House GOP Will Focus On Must-Pass Measures And Appropriations

Bill Clark/CQ Roll Call

After seeing last week’s recess partly defined by contentious social issues such as gay marriage, House Republicans hope to use the next several weeks to plow through a number of must-pass measures while contrasting their fiscal policies with the Democrats’ policies.

With a budget reconciliation resolution on deck and a possible bipartisan deal on legislation to reauthorize the Export-Import Bank — as well as the appropriations process — the next several weeks will feel more like an off-year grind instead of the ramp up to major elections.

“It’s not sexy ... but it’s important,” a senior GOP leadership aide said.

“We’ve got a lot to do. It’s going to be a busy couple of weeks,” the aide added.

The House will formally get the appropriations process under way during this work period when the Commerce, Justice and science spending bill comes to the floor. Although aides said they expect the floor process to be more controlled than it was last year — when lawmakers spent days, and some nights, slogging through amendments — Speaker John Boehner (R-Ohio) remains committed to an open process, and the spending debate will set the backdrop for most of the summer.

One area where there could be fireworks will be the reauthorization of the Violence Against Women Act. Although the Senate last month passed its version on a broad bipartisan basis, House Republicans have rejected that bill and will instead pursue their own legislation.

Additionally, look for Republicans to return to their jobs message. “We’ll continue that drumbeat on small-business job creators,” the GOP leadership aide explained, particularly on tax and regulatory issues.

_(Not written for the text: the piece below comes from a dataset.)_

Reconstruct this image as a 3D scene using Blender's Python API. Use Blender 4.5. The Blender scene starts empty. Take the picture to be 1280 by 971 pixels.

The House will also look to pass defense and intelligence authorization bills this month, while transportation reauthorization and postal reform measures could also be in the offing.

The agenda is a marked difference from last week, when despite being away from Washington, D.C., Republicans were temporarily drawn into the culture wars when conservative religious groups forced Richard Grenell, an openly gay foreign policy adviser to the presumptive GOP
presidential nominee, former Massachusetts Gov. Mitt Romney, to step down.

Although Republicans have periodically nodded to social conservatives during the past two years with votes on abortion, leaders in the House have been loath to take their attention away from economic messaging.

Speaking on his radio show last week, American Family Association’s Bryan Fischer crowed over Grenell’s departure as the religious right’s first major scalp of the 2012 elections.

“This is a huge win, and it’s a huge win for us in regard to Mitt Romney because Mitt Romney has been forced to say, ‘Look, I overstepped my bounds here. I went outside my parameters here. I went off the reservation with this hire. The pro-family community has called me back to the table here,’” Fischer said.